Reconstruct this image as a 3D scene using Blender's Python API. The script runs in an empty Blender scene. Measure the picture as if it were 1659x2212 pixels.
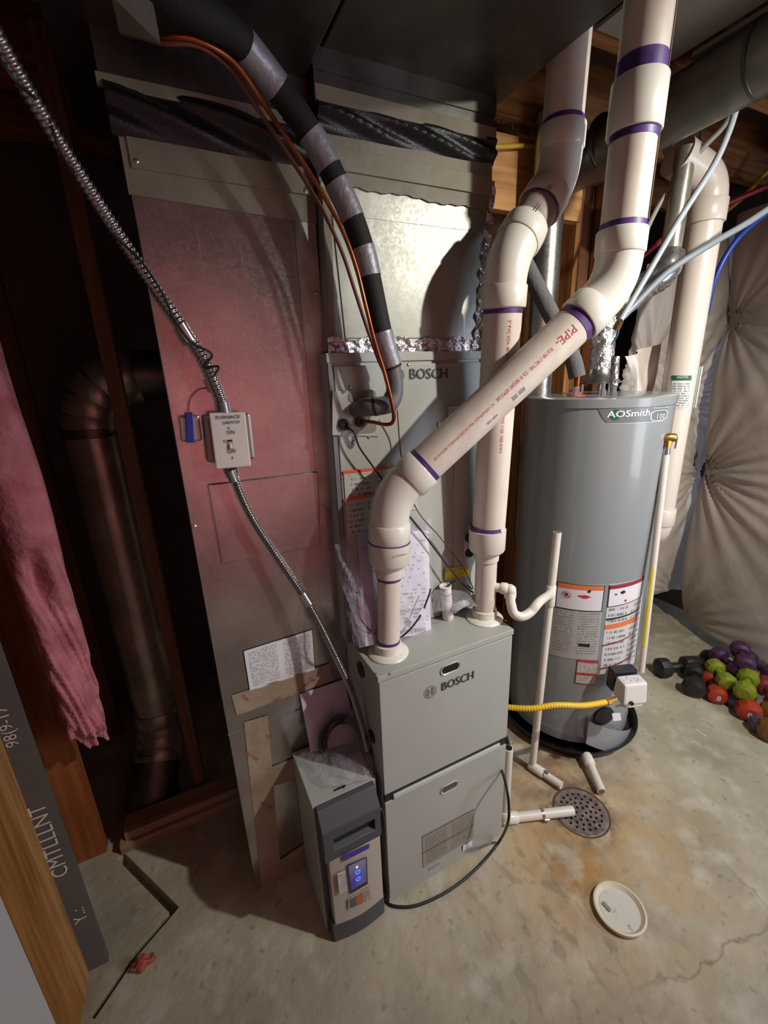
import bpy, bmesh, math, random
import numpy as np
from mathutils import Vector, Matrix

# ------------------------------------------------------------------ camera
SC = bpy.context.scene
COL = SC.collection
W_, H_ = 1659, 2212
CXP, CYP, FPX = 829.5, 1106.0, 942.8
CAM = np.array([-0.3928, -0.8977, 1.6374])
YAW, PITCH, ROLL = math.radians(25.61), math.radians(17.36), math.radians(2.293)
def _basis():
    cy, sy, cp, sp = math.cos(YAW), math.sin(YAW), math.cos(PITCH), math.sin(PITCH)
    f = np.array([sy*cp, cy*cp, -sp]); r = np.array([cy, -sy, 0.0]); d = np.cross(f, r)
    c, s = math.cos(ROLL), math.sin(ROLL)
    return c*r+s*d, -s*r+c*d, f
RGT, DWN, FWD = _basis()
cd = bpy.data.cameras.new('camera'); cam = bpy.data.objects.new('camera', cd); COL.objects.link(cam)
cd.sensor_fit = 'VERTICAL'; cd.sensor_height = 36.0; cd.lens = FPX/H_*36.0; cd.clip_start = 0.02
cam.matrix_world = Matrix(((RGT[0], -DWN[0], -FWD[0], CAM[0]), (RGT[1], -DWN[1], -FWD[1], CAM[1]),
                           (RGT[2], -DWN[2], -FWD[2], CAM[2]), (0, 0, 0, 1)))
SC.camera = cam
# ------------------------------------------------------------------ world, lights, exposure
wd = bpy.data.worlds.new('world'); SC.world = wd; wd.use_nodes = True
wd.node_tree.nodes['Background'].inputs[0].default_value = (0.75, 0.72, 0.8, 1)
wd.node_tree.nodes['Background'].inputs[1].default_value = 0.035
def light(name, kind, loc, energy, color, size=0.05, target=None, sy=None):
    l = bpy.data.lights.new(name, kind); l.energy = energy; l.color = color
    if kind == 'AREA':
        l.shape = 'RECTANGLE'; l.size = size; l.size_y = sy or size
    else:
        l.shadow_soft_size = size
        if kind == 'SPOT': l.spot_size = math.radians(sy); l.spot_blend = 1.0
    o = bpy.data.objects.new(name, l); COL.objects.link(o); o.location = loc
    if target is not None:
        o.rotation_euler = (Vector(target)-Vector(loc)).to_track_quat('-Z', 'Y').to_euler()
    return o
light('work_light', 'SPOT', (1.25, -1.28, 2.47), 185, (0.98, 0.96, 0.88), 0.03, (1.12, .3, 1.15), 98)
light('added_batt_fill', 'AREA', (.0, -1.15, 1.35), 13, (1.0, 0.92, 0.88), 0.9, (.0, -2.0, 1.35), 1.0)  # added fill aimed back at the pink batts so the duct reflects them
light('window_daylight', 'AREA', (2.5, -1.9, 1.7), 24, (0.60, 0.74, 1.0), 0.6, (1.8, -.2, 0.1), 0.5)
light('added_room_fill', 'AREA', (1.75, -1.9, 1.3), 11, (0.95, 0.92, 0.96), 0.8, (.1, 0.3, 1.1), 1.0)  # added soft fill standing in for ambient light from the room
SC.view_settings.view_transform = 'Standard'
try: SC.view_settings.look = 'None'
except Exception: pass
SC.view_settings.gamma = 1.0; SC.view_settings.use_curve_mapping = False
SC.view_settings.exposure = 0.33

# ------------------------------------------------------------------ pixel -> point helpers
def ray(x, y): return RGT*((x-CXP)/FPX)+DWN*((y-CYP)/FPX)+FWD
def az(x, y, z): d = ray(x, y); return Vector(CAM+d*(z-CAM[2])/d[2])
def ay(x, y, Y): d = ray(x, y); return Vector(CAM+d*(Y-CAM[1])/d[1])
def ax(x, y, X): d = ray(x, y); return Vector(CAM+d*(X-CAM[0])/d[0])
def ad(x, y, D): return Vector(CAM+ray(x, y)*D)
def av(x, y, P):
    d = ray(x, y); t = ((P[0]-CAM[0])*d[0]+(P[1]-CAM[1])*d[1])/(d[0]**2+d[1]**2)
    return Vector((P[0], P[1], CAM[2]+t*d[2]))
V = Vector

# ------------------------------------------------------------------ materials
def srgb(h):
    if isinstance(h, str):
        h = h.lstrip('#'); c = [int(h[i:i+2], 16)/255 for i in (0, 2, 4)]
    else: c = h
    return tuple((x/12.92 if x <= 0.04045 else ((x+0.055)/1.055)**2.4) for x in c)+(1,)
MATS = {}
def mat(name, col, rough=0.5, metal=0.0, var=0.0, scale=8.0, col2=None, bump=0.0, bscale=40.0, coat=0.0, stretch=None, rvar=0.0, detail=4, trans=0.0, spec=None):
    if name in MATS: return MATS[name]
    m = bpy.data.materials.new(name); m.use_nodes = True; MATS[name] = m
    nt = m.node_tree; N = nt.nodes; L = nt.links; b = N['Principled BSDF']
    b.inputs['Base Color'].default_value = srgb(col); b.inputs['Roughness'].default_value = rough
    b.inputs['Metallic'].default_value = metal; b.inputs['Coat Weight'].default_value = coat
    if spec is not None: b.inputs['Specular IOR Level'].default_value = spec
    if trans: b.inputs['Transmission Weight'].default_value = trans
    tc = N.new('ShaderNodeTexCoord'); mp = N.new('ShaderNodeMapping'); L.new(tc.outputs['Object'], mp.inputs[0])
    if stretch: mp.inputs['Scale'].default_value = stretch
    if var or col2 or rvar:
        n = N.new('ShaderNodeTexNoise'); n.inputs['Scale'].default_value = scale; n.inputs['Detail'].default_value = detail
        L.new(mp.outputs[0], n.inputs['Vector'])
        r = N.new('ShaderNodeValToRGB'); L.new(n.outputs[0], r.inputs[0])
        c = srgb(col); r.color_ramp.elements[0].position = 0.32; r.color_ramp.elements[1].position = 0.68
        c2 = srgb(col2) if col2 else tuple(x*(1-var) for x in c[:3])+(1,)
        r.color_ramp.elements[0].color = c2; r.color_ramp.elements[1].color = c
        L.new(r.outputs[0], b.inputs['Base Color'])
        if rvar:
            mr = N.new('ShaderNodeMapRange'); L.new(n.outputs[0], mr.inputs[0])
            mr.inputs[3].default_value = rough-rvar; mr.inputs[4].default_value = rough+rvar
            L.new(mr.outputs[0], b.inputs['Roughness'])
    if bump:
        n2 = N.new('ShaderNodeTexNoise'); n2.inputs['Scale'].default_value = bscale; n2.inputs['Detail'].default_value = 5
        L.new(mp.outputs[0], n2.inputs['Vector'])
        bp = N.new('ShaderNodeBump'); bp.inputs['Strength'].default_value = bump; bp.inputs['Distance'].default_value = 0.01
        L.new(n2.outputs[0], bp.inputs['Height']); L.new(bp.outputs[0], b.inputs['Normal'])
    return m
def galv(name, col='b4b2ac', rough=0.34, spangle=55, streak=False, metal=0.85, dirt='8a867c'):
    if name in MATS: return MATS[name]
    m = bpy.data.materials.new(name); m.use_nodes = True; MATS[name] = m
    nt = m.node_tree; N = nt.nodes; L = nt.links; b = N['Principled BSDF']
    b.inputs['Metallic'].default_value = metal
    tc = N.new('ShaderNodeTexCoord')
    v = N.new('ShaderNodeTexVoronoi'); v.inputs['Scale'].default_value = spangle; L.new(tc.outputs['Object'], v.inputs['Vector'])
    n = N.new('ShaderNodeTexNoise'); n.inputs['Scale'].default_value = 5; n.inputs['Detail'].default_value = 6; L.new(tc.outputs['Object'], n.inputs['Vector'])
    r = N.new('ShaderNodeValToRGB'); L.new(n.outputs[0], r.inputs[0])
    r.color_ramp.elements[0].position = .35; r.color_ramp.elements[0].color = srgb(dirt)
    r.color_ramp.elements[1].position = .62; r.color_ramp.elements[1].color = srgb(col)
    mx = N.new('ShaderNodeMix'); mx.data_type = 'RGBA'; mx.blend_type = 'MULTIPLY'; mx.inputs[0].default_value = .12
    bw = N.new('ShaderNodeSeparateColor'); L.new(v.outputs['Color'], bw.inputs[0]); vr = N.new('ShaderNodeMapRange'); vr.inputs[3].default_value = .45; L.new(bw.outputs[0], vr.inputs[0]); L.new(r.outputs[0], mx.inputs[6]); L.new(vr.outputs[0], mx.inputs[7]); out = mx.outputs[2]
    if streak:
        mp = N.new('ShaderNodeMapping'); mp.inputs['Scale'].default_value = (46, 46, 1.6); L.new(tc.outputs['Object'], mp.inputs[0])
        s = N.new('ShaderNodeTexNoise'); s.inputs['Scale'].default_value = 1.5; s.inputs['Detail'].default_value = 2; L.new(mp.outputs[0], s.inputs['Vector'])
        sr = N.new('ShaderNodeValToRGB'); sr.color_ramp.elements[0].position = .66; sr.color_ramp.elements[1].position = .74; L.new(s.outputs[0], sr.inputs[0])
        sx = N.new('ShaderNodeSeparateXYZ'); L.new(tc.outputs['Object'], sx.inputs[0])
        mr = N.new('ShaderNodeMapRange'); mr.inputs[1].default_value = 1.55; mr.inputs[2].default_value = 1.9; L.new(sx.outputs[2], mr.inputs[0])
        f = N.new('ShaderNodeMath'); f.operation = 'MULTIPLY'; L.new(sr.outputs[0], f.inputs[0]); L.new(mr.outputs[0], f.inputs[1])
        dots = N.new('ShaderNodeTexVoronoi'); dots.inputs['Scale'].default_value = 75; L.new(tc.outputs['Object'], dots.inputs['Vector'])
        dr = N.new('ShaderNodeValToRGB'); dr.color_ramp.elements[0].position = .12; dr.color_ramp.elements[0].color = (1, 1, 1, 1); dr.color_ramp.elements[1].position = .2; dr.color_ramp.elements[1].color = (0, 0, 0, 1)
        L.new(dots.outputs['Distance'], dr.inputs[0])
        f3 = N.new('ShaderNodeMapRange'); f3.inputs[1].default_value = 1.3; f3.inputs[2].default_value = 1.7; f3.inputs[4].default_value = .45; L.new(sx.outputs[2], f3.inputs[0])
        f2 = N.new('ShaderNodeMath'); f2.operation = 'MULTIPLY'; L.new(dr.outputs[0], f2.inputs[0]); L.new(f3.outputs[0], f2.inputs[1])
        fm = N.new('ShaderNodeMath'); fm.operation = 'MAXIMUM'; L.new(f.outputs[0], fm.inputs[0]); L.new(f2.outputs[0], fm.inputs[1])
        m2 = N.new('ShaderNodeMix'); m2.data_type = 'RGBA'; L.new(fm.outputs[0], m2.inputs[0]); L.new(out, m2.inputs[6]); m2.inputs[7].default_value = srgb('d8d2c8'); out = m2.outputs[2]
    L.new(out, b.inputs['Base Color'])
    mr = N.new('ShaderNodeMapRange'); L.new(bw.outputs[1], mr.inputs[0]); mr.inputs[3].default_value = rough-.03; mr.inputs[4].default_value = rough+.05
    L.new(mr.outputs[0], b.inputs['Roughness'])
    bp = N.new('ShaderNodeBump'); bp.inputs['Strength'].default_value = .12; bp.inputs['Distance'].default_value = .02
    L.new(n.outputs[0], bp.inputs['Height']); L.new(bp.outputs[0], b.inputs['Normal'])
    return m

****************

## Task statement
Please reproduce the listing exactly from its opening line through the line that contains "from mathutils import Vector, Matrix", both included, with all pictures omitted.

## Written response
Reconstruct this image as a 3D scene using Blender's Python API. The script runs in an empty Blender scene. Measure the picture as if it were 1659x2212 pixels.
import bpy, bmesh, math, random
import numpy as np
from mathutils import Vector, Matrix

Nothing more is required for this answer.